Sklavenhalter statt Sponsor

■ Herrchens Frauchen auf dem Gedankenstrich im Schröderstift

Wo liegen die Grenzen zwischen Mäzenen und Freiern, wann werden Kulturschaffende nicht mehr von Sponsoren unterstützt, sondern zu deren Leibeigenen? Überhaupt: Was kostet der Verrat der Ideale? Diese Fragen stehen noch bis zum 2. Oktober auf der Schröderstiftwiese im Mittelpunkt des Musiktheaterkabaretts Herrchens Frauchen mit Lisa Politt und Gunter Schmidt. Ihr Stück Gedankenstrich erschlägt die Zuschauer mit dem Blick hinter die Kulissen des Künstlerdaseins.

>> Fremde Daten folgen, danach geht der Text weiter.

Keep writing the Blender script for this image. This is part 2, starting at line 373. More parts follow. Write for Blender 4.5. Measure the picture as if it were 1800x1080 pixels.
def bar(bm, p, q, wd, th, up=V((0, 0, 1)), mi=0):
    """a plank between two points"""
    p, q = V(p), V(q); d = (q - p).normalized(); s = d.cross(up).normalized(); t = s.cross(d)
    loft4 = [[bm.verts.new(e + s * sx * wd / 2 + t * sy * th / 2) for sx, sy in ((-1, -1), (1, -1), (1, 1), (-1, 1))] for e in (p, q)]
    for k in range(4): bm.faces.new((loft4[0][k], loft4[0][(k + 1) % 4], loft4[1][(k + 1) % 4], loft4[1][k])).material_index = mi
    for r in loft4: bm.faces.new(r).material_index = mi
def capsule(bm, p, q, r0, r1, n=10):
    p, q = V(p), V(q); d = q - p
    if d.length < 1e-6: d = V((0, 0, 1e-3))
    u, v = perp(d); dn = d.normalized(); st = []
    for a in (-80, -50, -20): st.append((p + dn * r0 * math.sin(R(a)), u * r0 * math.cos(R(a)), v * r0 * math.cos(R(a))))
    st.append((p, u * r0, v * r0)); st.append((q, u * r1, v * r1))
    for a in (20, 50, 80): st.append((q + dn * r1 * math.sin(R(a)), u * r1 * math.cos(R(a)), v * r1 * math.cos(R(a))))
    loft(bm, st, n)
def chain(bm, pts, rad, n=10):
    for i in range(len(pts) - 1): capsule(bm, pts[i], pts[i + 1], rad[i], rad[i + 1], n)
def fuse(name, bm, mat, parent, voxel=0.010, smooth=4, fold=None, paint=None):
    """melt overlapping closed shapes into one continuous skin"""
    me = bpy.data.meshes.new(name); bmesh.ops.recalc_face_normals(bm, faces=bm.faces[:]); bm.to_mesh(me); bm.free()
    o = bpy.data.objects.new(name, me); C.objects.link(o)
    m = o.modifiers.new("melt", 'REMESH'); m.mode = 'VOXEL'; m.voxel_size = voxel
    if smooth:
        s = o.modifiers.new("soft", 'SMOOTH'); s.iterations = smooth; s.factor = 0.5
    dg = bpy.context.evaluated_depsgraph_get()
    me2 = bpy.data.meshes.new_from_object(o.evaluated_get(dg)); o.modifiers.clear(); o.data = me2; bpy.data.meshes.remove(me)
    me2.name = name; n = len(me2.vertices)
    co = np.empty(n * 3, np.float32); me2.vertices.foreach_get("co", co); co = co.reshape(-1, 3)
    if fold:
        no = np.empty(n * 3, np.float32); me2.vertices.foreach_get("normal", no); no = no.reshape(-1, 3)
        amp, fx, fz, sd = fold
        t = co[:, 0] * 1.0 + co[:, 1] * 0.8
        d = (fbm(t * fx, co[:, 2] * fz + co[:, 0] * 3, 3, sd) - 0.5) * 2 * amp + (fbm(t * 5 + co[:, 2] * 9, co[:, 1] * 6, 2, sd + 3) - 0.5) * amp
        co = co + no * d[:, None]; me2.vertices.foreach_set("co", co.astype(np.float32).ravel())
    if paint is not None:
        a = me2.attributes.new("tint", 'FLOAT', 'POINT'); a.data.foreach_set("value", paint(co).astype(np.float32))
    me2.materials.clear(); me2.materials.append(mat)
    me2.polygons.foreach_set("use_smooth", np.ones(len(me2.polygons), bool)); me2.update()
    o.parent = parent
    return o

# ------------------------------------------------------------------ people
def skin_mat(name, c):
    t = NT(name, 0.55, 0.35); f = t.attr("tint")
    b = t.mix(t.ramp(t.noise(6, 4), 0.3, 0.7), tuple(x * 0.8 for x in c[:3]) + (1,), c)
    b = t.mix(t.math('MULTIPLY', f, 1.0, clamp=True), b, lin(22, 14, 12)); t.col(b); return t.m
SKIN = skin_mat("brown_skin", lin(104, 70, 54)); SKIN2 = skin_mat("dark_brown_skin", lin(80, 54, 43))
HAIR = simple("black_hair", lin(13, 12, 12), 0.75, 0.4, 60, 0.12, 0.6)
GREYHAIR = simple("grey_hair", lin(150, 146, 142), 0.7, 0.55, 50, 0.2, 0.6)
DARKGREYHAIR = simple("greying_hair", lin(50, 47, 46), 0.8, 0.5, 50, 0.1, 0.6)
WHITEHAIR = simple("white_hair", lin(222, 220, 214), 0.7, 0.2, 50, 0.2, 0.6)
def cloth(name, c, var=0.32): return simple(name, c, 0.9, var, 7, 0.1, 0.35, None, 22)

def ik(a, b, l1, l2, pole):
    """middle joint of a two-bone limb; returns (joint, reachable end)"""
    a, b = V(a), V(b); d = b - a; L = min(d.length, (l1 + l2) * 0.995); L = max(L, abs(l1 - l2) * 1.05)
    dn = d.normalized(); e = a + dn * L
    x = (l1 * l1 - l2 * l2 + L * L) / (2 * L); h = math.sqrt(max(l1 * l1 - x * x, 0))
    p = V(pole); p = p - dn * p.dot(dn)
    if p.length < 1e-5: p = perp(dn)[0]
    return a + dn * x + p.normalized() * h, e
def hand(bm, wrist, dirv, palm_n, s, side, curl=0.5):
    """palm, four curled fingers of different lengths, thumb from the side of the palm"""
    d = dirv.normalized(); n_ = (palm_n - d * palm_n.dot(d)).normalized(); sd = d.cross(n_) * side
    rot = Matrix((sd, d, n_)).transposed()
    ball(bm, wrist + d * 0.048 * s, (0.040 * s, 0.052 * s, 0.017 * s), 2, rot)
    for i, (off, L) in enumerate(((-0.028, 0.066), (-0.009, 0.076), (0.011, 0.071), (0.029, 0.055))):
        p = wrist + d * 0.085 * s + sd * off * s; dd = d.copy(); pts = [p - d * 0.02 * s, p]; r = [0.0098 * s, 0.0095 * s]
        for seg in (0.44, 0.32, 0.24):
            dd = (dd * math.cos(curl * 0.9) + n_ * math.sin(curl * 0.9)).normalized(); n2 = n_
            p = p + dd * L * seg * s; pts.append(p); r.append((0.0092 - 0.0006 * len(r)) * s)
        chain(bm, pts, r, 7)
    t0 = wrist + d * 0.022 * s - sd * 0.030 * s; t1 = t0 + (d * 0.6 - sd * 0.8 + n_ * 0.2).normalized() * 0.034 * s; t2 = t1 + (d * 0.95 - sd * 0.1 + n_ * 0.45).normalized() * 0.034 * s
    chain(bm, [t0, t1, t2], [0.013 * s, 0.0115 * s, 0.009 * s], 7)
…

Zwei politisch integre, aber mittellose Künstler verdingen sich auf dem Betriebsfest eines Katzenfutterherstellers als Stimmungskanonen. Auf der Bühne geben sie sich launig, doch im Umkleideraum tobt ein Wortgefecht zwischen den beiden: Sie rechnen miteinander, mit ihrer Vergangenheit und den Umständen, die sie in die von ihnen so empfundene Prostitution treiben, ab. Immer dann, wenn sie kurz davor sind, die Freiheit der Kunst zu proklamieren, zwingt sie das Bühnenlicht zurück vors Publikum, wo sie artig und möglichst unpolitisch Männchen-Machen vor dem „Scheck des Klassenfeinds“. Als Gipfel der Demütigung und Höhepunkt des Betriebsjuxes verzehrt Lisa, nett zurecht gemacht mit Pumps und Frack, einen Löffel mit Katzenfutter.

Politt und Schmidt werden ihrer Thematik beklemmend gut gerecht. Hinter den Kulissen wird teils im Stakkato teils in Melancholie die Revolution endgültig zu Grabe getragen, die eigenen Ideale ad acta gelegt. Die Zuschauer im Zelt fühlen sich, als wären sie selbst die armen Würstchen auf dem Betriebsfest, von den Kabarettisten bemitleidet und für viel Geld möglichst niveaulos unterhalten.

Wenn Lisa Politt als „Frau vom Chef“ gekonnt hysterisch die Mildtätigkeit der Damen aus der besseren Gesellschaft karikiert und ein Ständchen bringt, will man fast vor dem angepriesenen Kartoffelsalat flüchten. Gunter Schmidts Auftritt als entlassener Kollege, der im Bewußtsein seiner Wertlosigkeit einige letzte Worte an die feiernden Kollegen richtet, hätte nicht mitleiderregender sein können. Doch für eine melancholische Rückschau war kein Raum. Stattdessen: And the band played on.